For the life of me, I can’t figure out why adverbs have gotten such a bad rap in recent years. Maybe it’s because they’re so versatile. When I was in school I was taught that an adverb was a word used to modify a verb, an adjective, or another adverb and expresses time, degree, manner, cause, etc. If an adjective tells us what kind, an adverb can add how much. Plus, they can be put in various places within a sentence. In English they often end with –ly. Sounds good so far, right? So, naturally, I began including them in my writing.
I first was exposed to the current stylistic trend of avoiding adverbs when my first editor mentioned that I had used too many of them.
“Really?” I asked.
“Positively,” she said. “Take them out.”
And so, valuing her expert and usually correct opinion, I did as she instructed. How did I do it? Obediently, that’s how. When did I do it? Immediately, of course. I have to admit, I absolutely liked the results.
In all seriousness, avoiding over-modification is one of the things that current editors tend to stress, and including a lot of adverbs can make your prose a bit clumsy. Streamlining is a good thing. Let’s take a look at an example.
She wound the clock tightly and set it back on the shelf quickly.
Makes you cringe, doesn’t it? Sounds like an adverbial love fest. Let’s try some streamlining.
She wound the clock and set it back on the shelf.
Is it important that the reader knows to what degree she wound it or with what speed she set it down? Possibly, but if a word is not germane to the story, it’s better to leave it out. Every word should advance the plot. That said, I think a case can be made for including an adverb now and then.
I still remember a line from one of James Joyce’s stories in Dubliners in which some men are sitting around a campfire and one spat so copiously that he almost extinguished the flames. That’s a lot of spit he got out of one word --- copiously. I don’t remember the title of the story, but I remember the image because of the adverb. Let me reach back and pick out a phrase from another one of the masters, Dashiell Hammett. In one of his Continental Op stories he wrote the following line:
I hit him with the door repeatedly.
Let’s take a look at that one. Could he have merely said, I hit him with the door? Could he have described the action using a plethora of blood and gore-ridden prose? Obviously he could have, but what did he gain by using the single adverb? Read the sentence again and you’ll see that the word repeatedly gives a special emphasis and connotes the action much more effectively . . . He hit him not just once, not just twice, but repeatedly. You can almost see it happening by virtue of just that one word. The sentence is clearly a work of art.

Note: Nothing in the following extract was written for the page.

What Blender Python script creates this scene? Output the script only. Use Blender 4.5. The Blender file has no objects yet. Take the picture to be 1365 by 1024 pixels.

That’s how to use an adverb effectively.
Adverbs are like the salt a cook puts into the soup. Too much and he ruins the taste, too little and there’s not enough. But sprinkle in a bit, here and there, and wa-la, you’ll have them calling for more crusts of bread so they can sop up the rest of the juice.
And how will they sop it up?
Why, eagerly, of course.















Enjoyed the post! One added rule about adverbs that you illustrated: Rules are made to be broken!